After Rebecca relapses and dies of an overdose of fentanyl and painkillers, Henry shuns his rabbi and relatives and gets high on his late mother’s leftover supply and begins to share it with Ana. He doesn’t do it in exchange for sex. He likes the slightly older Ana’s company. In a very strange way, she becomes his surrogate Rebecca, the mother he cares for beyond the grave. Although she says, “I am not your mother,” explicitly in one scene, Ana’s needs oddly mirror Rebecca’s. Henry almost welcomes having the albatross hung once again around his neck.
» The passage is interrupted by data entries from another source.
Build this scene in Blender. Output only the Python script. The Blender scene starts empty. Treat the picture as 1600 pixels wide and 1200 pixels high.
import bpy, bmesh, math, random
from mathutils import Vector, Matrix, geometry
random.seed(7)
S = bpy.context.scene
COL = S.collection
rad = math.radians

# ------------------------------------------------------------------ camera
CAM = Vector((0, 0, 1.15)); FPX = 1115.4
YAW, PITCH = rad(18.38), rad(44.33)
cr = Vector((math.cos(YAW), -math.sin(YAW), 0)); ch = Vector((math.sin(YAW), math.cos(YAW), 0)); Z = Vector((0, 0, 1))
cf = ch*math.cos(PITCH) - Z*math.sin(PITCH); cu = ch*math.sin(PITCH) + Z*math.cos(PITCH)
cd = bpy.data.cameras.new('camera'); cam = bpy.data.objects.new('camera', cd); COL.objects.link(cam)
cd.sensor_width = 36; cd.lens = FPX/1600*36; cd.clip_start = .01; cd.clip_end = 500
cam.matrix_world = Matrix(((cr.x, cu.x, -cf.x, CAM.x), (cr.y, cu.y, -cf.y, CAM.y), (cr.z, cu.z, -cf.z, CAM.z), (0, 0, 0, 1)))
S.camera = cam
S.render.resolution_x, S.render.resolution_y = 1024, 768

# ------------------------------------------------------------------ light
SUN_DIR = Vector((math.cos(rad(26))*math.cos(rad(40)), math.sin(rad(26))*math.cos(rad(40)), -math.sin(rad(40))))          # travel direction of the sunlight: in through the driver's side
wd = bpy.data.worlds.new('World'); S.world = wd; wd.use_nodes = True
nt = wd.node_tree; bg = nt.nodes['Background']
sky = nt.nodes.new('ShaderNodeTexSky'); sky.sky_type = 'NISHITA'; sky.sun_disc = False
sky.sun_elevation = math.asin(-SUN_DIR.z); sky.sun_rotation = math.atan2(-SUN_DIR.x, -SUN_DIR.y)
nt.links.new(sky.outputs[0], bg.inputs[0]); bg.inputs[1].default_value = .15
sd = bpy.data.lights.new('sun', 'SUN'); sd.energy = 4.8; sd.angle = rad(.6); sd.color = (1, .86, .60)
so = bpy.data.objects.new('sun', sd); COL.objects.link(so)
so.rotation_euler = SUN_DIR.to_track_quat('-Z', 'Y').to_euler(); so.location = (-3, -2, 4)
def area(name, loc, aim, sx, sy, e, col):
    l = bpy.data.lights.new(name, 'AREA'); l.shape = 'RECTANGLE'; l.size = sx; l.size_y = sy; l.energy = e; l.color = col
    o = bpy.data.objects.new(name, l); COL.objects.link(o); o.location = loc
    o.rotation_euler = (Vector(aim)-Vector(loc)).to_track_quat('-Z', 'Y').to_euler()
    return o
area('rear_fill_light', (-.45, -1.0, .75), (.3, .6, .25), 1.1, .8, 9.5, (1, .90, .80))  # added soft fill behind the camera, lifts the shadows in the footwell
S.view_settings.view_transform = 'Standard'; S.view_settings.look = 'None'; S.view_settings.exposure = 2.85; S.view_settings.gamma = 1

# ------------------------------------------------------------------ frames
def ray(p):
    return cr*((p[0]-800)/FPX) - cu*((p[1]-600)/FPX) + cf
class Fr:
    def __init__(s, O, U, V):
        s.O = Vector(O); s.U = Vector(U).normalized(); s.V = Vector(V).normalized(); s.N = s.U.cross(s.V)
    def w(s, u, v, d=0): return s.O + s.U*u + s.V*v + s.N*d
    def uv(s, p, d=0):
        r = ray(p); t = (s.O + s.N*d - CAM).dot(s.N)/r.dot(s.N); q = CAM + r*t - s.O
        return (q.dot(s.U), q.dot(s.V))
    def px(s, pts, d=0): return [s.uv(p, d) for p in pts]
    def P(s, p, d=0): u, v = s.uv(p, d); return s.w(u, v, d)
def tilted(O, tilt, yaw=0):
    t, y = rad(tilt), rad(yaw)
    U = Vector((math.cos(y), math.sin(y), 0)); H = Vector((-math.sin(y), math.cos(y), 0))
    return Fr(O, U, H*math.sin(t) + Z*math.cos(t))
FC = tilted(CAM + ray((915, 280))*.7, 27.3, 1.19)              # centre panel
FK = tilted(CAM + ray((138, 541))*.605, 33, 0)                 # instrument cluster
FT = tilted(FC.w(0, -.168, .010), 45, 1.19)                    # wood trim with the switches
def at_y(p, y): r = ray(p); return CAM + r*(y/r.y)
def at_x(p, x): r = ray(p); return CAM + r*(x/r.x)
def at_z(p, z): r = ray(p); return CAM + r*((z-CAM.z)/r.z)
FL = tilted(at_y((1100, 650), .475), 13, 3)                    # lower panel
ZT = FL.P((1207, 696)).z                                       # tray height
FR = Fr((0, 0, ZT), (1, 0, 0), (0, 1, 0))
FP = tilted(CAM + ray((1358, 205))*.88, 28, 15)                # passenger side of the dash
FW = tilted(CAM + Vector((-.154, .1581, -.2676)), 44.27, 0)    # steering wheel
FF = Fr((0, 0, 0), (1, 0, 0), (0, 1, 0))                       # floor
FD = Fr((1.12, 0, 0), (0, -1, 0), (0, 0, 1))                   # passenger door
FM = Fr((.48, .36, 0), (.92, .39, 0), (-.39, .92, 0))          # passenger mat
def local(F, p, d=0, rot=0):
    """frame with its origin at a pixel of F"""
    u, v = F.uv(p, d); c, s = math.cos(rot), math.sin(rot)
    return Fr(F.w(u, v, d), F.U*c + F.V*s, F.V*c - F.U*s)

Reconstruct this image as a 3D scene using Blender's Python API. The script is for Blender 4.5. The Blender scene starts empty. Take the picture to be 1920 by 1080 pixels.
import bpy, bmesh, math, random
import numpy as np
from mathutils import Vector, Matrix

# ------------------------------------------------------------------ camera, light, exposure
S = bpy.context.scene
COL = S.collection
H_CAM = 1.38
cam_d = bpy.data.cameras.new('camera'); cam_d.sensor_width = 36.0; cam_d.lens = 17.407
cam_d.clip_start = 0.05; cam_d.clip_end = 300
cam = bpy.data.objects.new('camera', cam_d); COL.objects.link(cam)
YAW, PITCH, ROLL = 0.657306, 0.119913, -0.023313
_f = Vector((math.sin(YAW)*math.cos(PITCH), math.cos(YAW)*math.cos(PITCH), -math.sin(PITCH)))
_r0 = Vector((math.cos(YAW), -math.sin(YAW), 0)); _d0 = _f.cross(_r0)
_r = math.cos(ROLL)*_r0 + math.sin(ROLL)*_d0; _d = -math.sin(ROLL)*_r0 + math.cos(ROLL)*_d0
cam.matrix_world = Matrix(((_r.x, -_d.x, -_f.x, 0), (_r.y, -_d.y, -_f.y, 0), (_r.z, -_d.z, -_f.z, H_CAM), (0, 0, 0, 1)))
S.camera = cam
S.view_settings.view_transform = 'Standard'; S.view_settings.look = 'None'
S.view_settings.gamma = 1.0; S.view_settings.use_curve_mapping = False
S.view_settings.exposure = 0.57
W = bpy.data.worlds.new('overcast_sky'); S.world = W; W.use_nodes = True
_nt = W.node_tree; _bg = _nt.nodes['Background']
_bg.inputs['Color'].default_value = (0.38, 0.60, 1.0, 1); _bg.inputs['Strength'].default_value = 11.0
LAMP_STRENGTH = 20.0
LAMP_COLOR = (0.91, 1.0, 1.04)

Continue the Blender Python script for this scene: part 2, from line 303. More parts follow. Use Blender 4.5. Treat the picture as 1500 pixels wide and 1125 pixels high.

I assume the title “Castle in the Ground” refers to a coffin or mausoleum. Certainly, everyone in the film has one foot in the grave, and it gives the proceedings a whiff of the weird, damaged relationships and premature burials in the work of Edgar Allen Poe.
In fact,“Castle in the Ground” has a whole opioid “House of Usher” vibe. This includes newly deceased Rebecca, doppelganger Ana, drug zombie Henry and Ana’s crew of friends, who inhabit a shadowy underworld where the body count
is high in overdoses, and gunfire frequently erupts. The Grim Reaper is a white panel van on your trail or a big guy in a creepy baby mask.
Ana asks Henry to drive her to an abandoned apartment building, where squatters throw drug-fueled raves and addicts steal from one another and argue. It’s the opioid addict’s crazy crack house. Keir Gilchrist is a standout as a stungun-wielding dealer nicknamed Polo Boy. Ditto for Welshman Tom Cullen as a gun-waving, gay addict whose lover has just OD’d.
Henry’s long silences and natural courage bestow an aura of youthful majesty, as if he is some modern incarnation of Prince Hal, steeling himself with these small brushes with death. Poots, who has the addict’s reflexive mendacity down pat, has never been better.
I have not seen Klein’s debut feature “The Other Half ” with Tatiana Maslany (“Orphan Black”) and Cullen. But I will now.
(“Castle in the Ground” contains profanity, drug use and sexually suggestive language.)